ABSTRACT

Motion of large, complex, persistently active, earthflow-like landslides commonly varies in time and space. Unusually good documentation of such unsteady, nonuniform landslide motion is provided by a 12-year record of the behavior of Minor Creek landslide in northwestern California. Based on inferences drawn from Minor Creek landslide data and on deductions drawn from general physical principles, a mathematical theory of unsteady, nonuniform landslide motion is developed. The theory employs a generalized constitutive model that can represent landslide deformation styles ranging from “dilatant” viscoplastic flow to rigid-plastic frictional slip. A perturbation analysis, which embodies the generalized constitutive model and departs from equations that reflect steady landslide shear deformation, is used to investigate unsteady, nonuniform landslide motion.
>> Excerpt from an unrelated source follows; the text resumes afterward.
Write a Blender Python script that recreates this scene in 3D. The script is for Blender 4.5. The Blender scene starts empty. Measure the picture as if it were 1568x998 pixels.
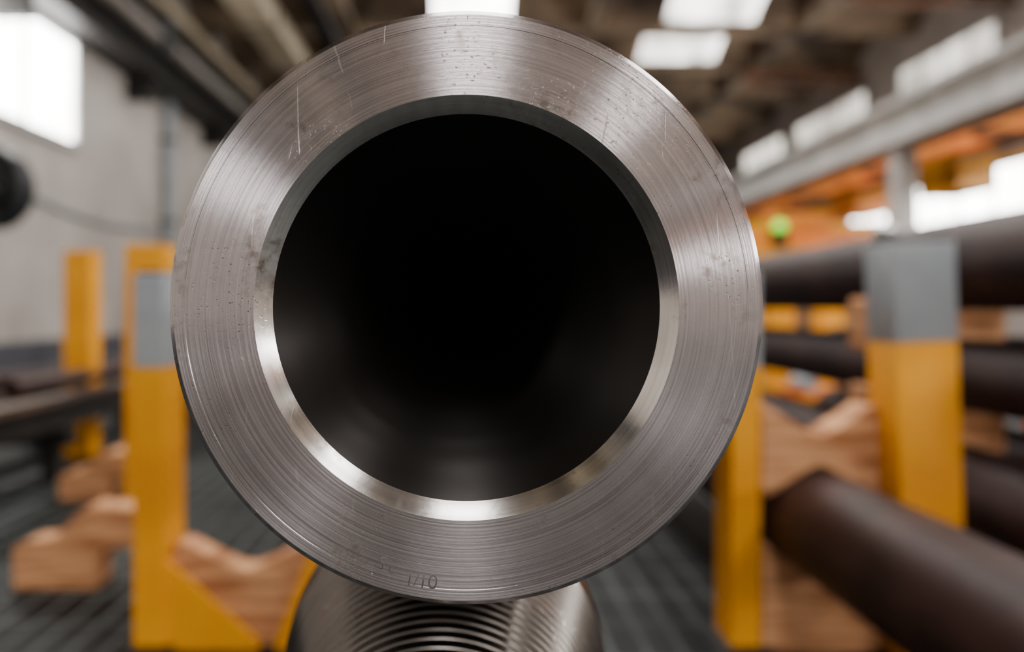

The analysis shows that transient, localized perturbations in landslide motion propagate slowly downslope as kinematic waves and spread rapidly outward by diffusion. The importance of perturbation propagation relative to perturbation diffusion is dictated principally by the value of a single dimensionless parameter, called the landslide Peclet number. This number can be expressed as an algebraic function of landslide physical properties, and its value appears to hold major implications for landslide behavior. The transient response of Minor Creek landslide to an episode of toe erosion can be explained by applying the perturbation theory and evaluating the landslide Peclet number.